Hidden nature: A review

Hidden Nature: A voyage of Discovery by Alys Fowler

I’ve been a fan of Alys Fowlers’ approach to gardening for some time: her embrace of non-conventional methods makes a refreshing change to the rather strait-laced approach of some gardening writers. So, I was rather intrigued to learn that she was about to release a book, not about how to grow your own, but about exploring canals.

Alys, as anyone who has watched The Edible Garden knows, is that often rare thing in media land, someone who has left the orbit of London, in her case ending up in Kings Heath in Birmingham.

And she didn’t let me down with her unconventional approach to the canals of her adopted city. After a chance conversation with a friend about wanting to be an adventurer in her early years, she was advised, essentially, to adventure in her backyard and see what she found. The result is this book that speaks of transitions of old lives to new ones, the familiar to the unfamiliar and looking at ordinary things; canals, wildlife and waterside plants with wholly fresh eyes.

The book is essentially two stories bound up in one. The first is the adventure she has, after abandoning her garden for a few seasons, armed with a red inflatable kayak and a fold-up bike around the various locks and cuts of Birmingham and its environs. It’s a beautiful story of how she paddles along the canals enjoying a different perspective on the ordinary and the overlooked, sometimes solitary at other times with friends. She travels the canals taking them in sections for hours or full days at a time, charting their industrial decline but post-Inland Waterways Association renaissance, but not yet their gentrification or the development of eye-watering by-the-canalside properties you’d find in the capital.

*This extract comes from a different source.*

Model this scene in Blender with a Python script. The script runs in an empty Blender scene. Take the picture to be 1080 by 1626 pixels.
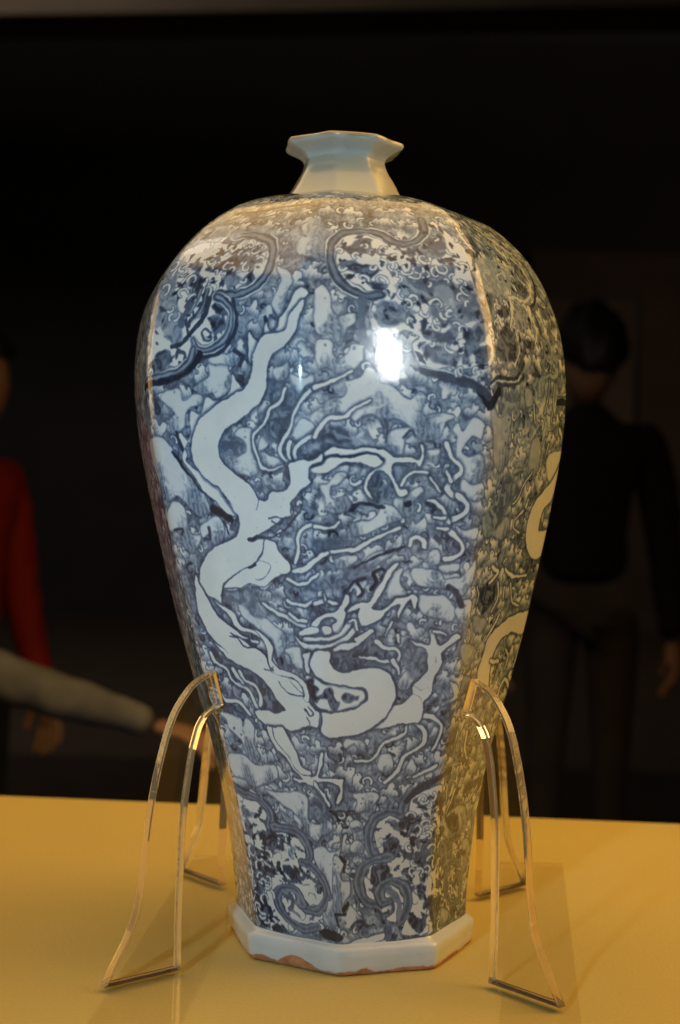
import bpy, bmesh, math, random
import numpy as np
from mathutils import Vector, Matrix

random.seed(7); np.random.seed(7)
scene = bpy.context.scene
COL = scene.collection

# ------------------------------------------------------------------ camera
F_PX, W_PX, H_PX = 2219.0, 1080.0, 1626.0
cam_d = bpy.data.cameras.new("camera"); cam = bpy.data.objects.new("camera", cam_d); COL.objects.link(cam)
cam_d.sensor_fit = 'VERTICAL'; cam_d.sensor_height = 24.0
cam_d.lens = F_PX / H_PX * 24.0
cam_d.dof.use_dof = True; cam_d.dof.focus_distance = 0.81; cam_d.dof.aperture_fstop = 4.5
cam_d.clip_start = 0.02; cam_d.clip_end = 60.0
PITCH, ROLL = 0.0204, 0.0268
cam.location = (0.0, -0.8867, 0.2881)
cam.rotation_euler = (Matrix.Rotation(math.pi/2 - PITCH, 3, 'X') @ Matrix.Rotation(ROLL, 3, 'Z')).to_euler()
scene.camera = cam

# ------------------------------------------------------------------ world, exposure
world = bpy.data.worlds.new("World"); scene.world = world; world.use_nodes = True
bg = world.node_tree.nodes['Background']; bg.inputs[0].default_value = (0.9, 0.75, 0.6, 1); bg.inputs[1].default_value = 0.004
vs = scene.view_settings; vs.view_transform = 'Standard'; vs.look = 'None'; vs.exposure = 0.0; vs.gamma = 1.0; vs.use_curve_mapping = False
scene.cycles.use_denoising = True
scene.cycles.max_bounces = 14; scene.cycles.transmission_bounces = 12; scene.cycles.glossy_bounces = 8

# ------------------------------------------------------------------ lamps
def area_lamp(name, loc, target, size, size_y, power, color, spread=math.pi):
    l = bpy.data.lights.new(name, 'AREA'); l.shape = 'RECTANGLE'; l.size = size; l.size_y = size_y
    l.energy = power; l.color = color; l.spread = spread
    o = bpy.data.objects.new(name, l); COL.objects.link(o); o.location = loc
    d = Vector(target) - Vector(loc); o.rotation_euler = d.to_track_quat('-Z', 'Y').to_euler()
    return o
WARM = (1.0, 0.575, 0.16); COOL = (0.64, 0.97, 1.22)
area_lamp("camera_flash", (-0.35, -0.87, 0.38), (0, 0, 0.23), 0.05, 0.03, 0.44, COOL, math.radians(62))
area_lamp("highlight_lamp", (0.352,-0.786,0.508), (0.024, -0.128, 0.359), 0.019, 0.30, 0.040, (0.92, 0.98, 1.0), math.radians(21))  # unseen lamp added to put the glass pane's glare on the glaze
area_lamp("case_lamp_top", (0.0, 0.18, 1.20), (0.0, 0.16, 0.0), 1.70, 1.25, 13.0, WARM)
area_lamp("case_lamp_right", (1.10, 0.02, 0.88), (0.05, 0, 0.24), 0.9, 0.7, 4.6, WARM, 2.0)
area_lamp("case_lamp_left", (-1.0, 0.30, 0.50), (-0.05, 0.05, 0.25), 0.6, 0.6, 1.1, WARM, 2.2)
area_lamp("figure_fill_lamp", (-1.6, 0.7, 2.3), (-0.95, 2.2, 0.2), 0.5, 0.5, 2.1, (1.0, 0.90, 0.80))  # unseen lamp added to brighten the figures at left
area_lamp("hall_lamp_right", (3.4, 7.0, 2.9), (2.2, 11.3, 1.5), 0.5, 0.5, 5.5, (1.0, 0.72, 0.45))
area_lamp("hall_fill_lamp", (-2.6, 4.2, 3.1), (-2.2, 9.0, 1.0), 2.0, 0.6, 26.0, (1.0, 0.84, 0.68))  # unseen lamp added to lift the hall floor and the beam

# ------------------------------------------------------------------ helpers
def new_obj(name, mesh, mat=None, parent=None, smooth=False):
    o = bpy.data.objects.new(name, mesh); COL.objects.link(o)
    if mat is not None and not mesh.materials: mesh.materials.append(mat)
    if parent is not None: o.parent = parent
    if smooth:
        for p in mesh.polygons: p.use_smooth = True
    return o
def mesh_from(name, v, f):
    m = bpy.data.meshes.new(name); m.from_pydata([tuple(map(float, p)) for p in v], [], f); m.validate(); m.update(); return m
def from_bm(name, bm):
    bmesh.ops.recalc_face_normals(bm, faces=bm.faces[:])
    m = bpy.data.meshes.new(name); bm.to_mesh(m); bm.free(); return m
def tag(o, label, cat, group=None, kind=None):
    if label: o['label'] = label
    if cat: o['category'] = cat
    if group: o['group'] = group
    if kind: o['kind'] = kind
    return o
def struct(o): o['kind'] = 'structure'; return o
def empty(name, loc=(0, 0, 0), rz=0.0):
    o = bpy.data.objects.new(name, None); COL.objects.link(o); o.location = loc; o.rotation_euler = (0, 0, rz); o.empty_display_size = 0.05
    return o
def box_bm(lo, hi, bevel=0.0, seg=2):
    bm = bmesh.new(); bmesh.ops.create_cube(bm, size=1.0)
    for v in bm.verts:
        for i in range(3): v.co[i] = lo[i] if v.co[i] < 0 else hi[i]
    if bevel: bmesh.ops.bevel(bm, geom=bm.edges[:], offset=bevel, segments=seg, affect='EDGES', profile=0.5)
    return bm
class NT:
    def __init__(s, name):
        s.m = bpy.data.materials.new(name); s.m.use_nodes = True; s.t = s.m.node_tree; s.b = s.t.nodes['Principled BSDF']
    def n(s, typ, **k):
        o = s.t.nodes.new(typ)
        for a, b in k.items(): setattr(o, a, b)
        return o
    def l(s, a, b): s.t.links.new(a, b)
    def set(s, **k):
        for a, b in k.items(): s.b.inputs[a.replace('_', ' ')].default_value = b
        return s
    def mix(s, fac, a, b, blend='MIX'):
        o = s.n('ShaderNodeMix', data_type='RGBA', blend_type=blend)
        for sock, val in ((o.inputs['Factor'], fac), (o.inputs[6], a), (o.inputs[7], b)):
            if hasattr(val, 'is_output'): s.l(val, sock)
            else: sock.default_value = val
        return o.outputs[2]
    def noise(s, scale, detail=4, rough=.5, coord='Object', dist=0.0):
        tc = s.n('ShaderNodeTexCoord'); o = s.n('ShaderNodeTexNoise'); s.l(tc.outputs[coord], o.inputs['Vector'])
        o.inputs['Scale'].default_value = scale; o.inputs['Detail'].default_value = detail; o.inputs['Roughness'].default_value = rough; o.inputs['Distortion'].default_value = dist
        return o.outputs['Fac']
    def ramp(s, fac, stops):
        r = s.n('ShaderNodeValToRGB'); s.l(fac, r.inputs['Fac']); e = r.color_ramp.elements
        while len(e) < len(stops): e.new(.5)
        for i, (p, c) in enumerate(stops): e[i].position = p; e[i].color = c if len(c) == 4 else (*c, 1)
        return r.outputs['Color']
    def bump(s, h, strength, dist=.001):
        b = s.n('ShaderNodeBump'); b.inputs['Strength'].default_value = strength; b.inputs['Distance'].default_value = dist
        s.l(h, b.inputs['Height']); s.l(b.outputs['Normal'], s.b.inputs['Normal'])
def plain(name, col, rough=.6, vary=.25, scale=30, bump=.0, coord='Object', **k):
    m = NT(name); n = m.noise(scale, coord=coord)
    c1 = tuple(x*(1-vary) for x in col); c2 = tuple(min(1, x*(1+vary)) for x in col)
    m.l(m.ramp(n, [(.25, c1), (.75, c2)]), m.b.inputs['Base Color']); m.set(Roughness=rough, **k)
    if bump: m.bump(m.noise(scale*4, coord=coord), bump)
    return m.m

# ------------------------------------------------------------------ vase geometry
BODY=np.array([(.0737,.017),(.0744,.03),(.0765,.05),(.0791,.07),(.0825,.09),(.0868,.11),(.0920,.13),(.0980,.15),(.1037,.17),(.1092,.19),(.1143,.21),(.1190,.23),(.1235,.25),(.1279,.27),(.1319,.29),(.1354,.31),(.1378,.33),(.1388,.35),(.1376,.37),(.1338,.39),(.1255,.41),(.1114,.43),(.1000,.441),(.0874,.450),(.0730,.4565),(.0590,.4608),(.0480,.4636),(.0385,.4655)])
def spline(P,n):
    P=np.asarray(P,float);d=np.r_[0,np.cumsum(np.hypot(*np.diff(P,axis=0).T))]
    # Catmull-Rom in arc length
    m=np.gradient(P,d,axis=0)
    s=np.linspace(0,d[-1],n);i=np.clip(np.searchsorted(d,s,side='right')-1,0,len(d)-2)
    h=(d[i+1]-d[i])[:,None];t=((s-d[i])/(d[i+1]-d[i]))[:,None]
    return (2*t**3-3*t**2+1)*P[i]+(t**3-2*t**2+t)*h*m[i]+(-2*t**3+3*t**2)*P[i+1]+(t**3-t**2)*h*m[i+1],d[-1]
PROF,SLEN=spline(BODY,241)          # body profile, even arc length
def axis_x(z): return -.0044+.0182*(1-z/.5)+np.interp(z,[.40,.45,.4655,.475],[0,.0045,-.0002,.0008])
def rot(z): return np.interp(z,[0,.03,.09,.17,.30,.40,.46,.47,.5],[-5.1,-5.6,-8.0,-9.2,-10.0,-10.2,-9.4,-9.6,-13.8])
def ring_xy(U,R,e=.06,mul=1.005):
    """unit of U = one facet, U=0 at facet vertex k=-2; returns angles-free local x,y for radius R (before rot)"""
    U=np.asarray(U,float);k=np.floor(U);t=U-k
    def vx(k): a=np.radians(45*(k-2));return np.stack([np.sin(a),-np.cos(a)],-1)
    A=vx(k);B=vx(k+1)
    p=A+(B-A)*t[...,None]
    # round the arris
    lo=t<e;hi=t>1-e
    def bez(V,Pm,Pp,q): return (1-q)[...,None]**2*Pm+2*(q*(1-q))[...,None]*V+(q**2)[...,None]*Pp
    Pm=vx(k-1)+(A-vx(k-1))*(1-e);Pp=A+(B-A)*e
    p=np.where(lo[...,None],bez(A,Pm,Pp,.5+t/(2*e)),p)
    Pm=A+(B-A)*(1-e);Pp=B+(vx(k+2)-B)*e
    p=np.where(hi[...,None],bez(B,Pm,Pp,(t-(1-e))/(2*e)),p)
    # facets bulge very slightly
    n=p/np.linalg.norm(p,axis=-1,keepdims=True)
    p=p+n*(.006*np.sin(np.pi*np.clip(t,0,1)))[...,None]
    return p*np.asarray(R)[...,None]*mul
def place(U,R,z,e=.06):
    p=ring_xy(U,R,e);a=np.radians(rot(z));c,s=np.cos(a),np.sin(a)
    # rotate azimuth by rot: x=R sin(th+rot), y=-R cos(th+rot)
    x=p[...,0]*c-p[...,1]*s; y=p[...,0]*s+p[...,1]*c
    return np.stack([x+axis_x(z),y,np.broadcast_to(z,x.shape)],-1)
def surf(U,V):
    """V in 0..1 along the body profile"""
    U,V=np.broadcast_arrays(np.asarray(U,float),np.asarray(V,float))
    q=np.clip(V,0,1)*(len(PROF)-1);i=np.minimum(q.astype(int),len(PROF)-2);f=q-i
    R=PROF[i,0]*(1-f)+PROF[i+1,0]*f;z=PROF[i,1]*(1-f)+PROF[i+1,1]*f
    return place(U,R,z)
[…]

The other story within this book, which is part memoir, part nature study, part urban commentary and part self-discovery is the disintegration of Alys’ marriage to her husband Holiday, and the guilt she feels about making a new life for herself, with a woman, leaving him to deal with his cystic fibrosis without her as his wife and carer. In this way it has parallels with Richard Mabey’s Nature Cure, which charted his return to health after a severe depressive episode by him leaving the familiar and coming to love the East Anglia he turns to for rehabilitation. The restorative power of nature is a common genre for writers in this country.

But what I liked about this book and its approach to the healing power of the outdoors was that Alys doesn’t turn to a perfect wilderness, with sweeping vistas and stunning scenery to document her dark night of the soul. She turns to the abandoned, the overlooked, the litter strewn and in some cases the polluted, and this coupled with the beauty in unexpected places, seen up close from the waterside demonstrates how nature always finds a way and can recolonise what man has left unloved. In her eyes the common buddleia, the pigeon and the rat rise above their over familiarity to become something worth a second look. Her section on eels is particularly rewarding.

Where you or I may see just a weed growing next to a tin can she identifies a rare plant thriving against the odds in poor soil. As a writer, she is at her best extolling the virtues of her ungentrified, unsanitised environment. I hope that she continues in this vein for other works of exploration or our urban environment as I enjoyed her transition from gardens to waterways.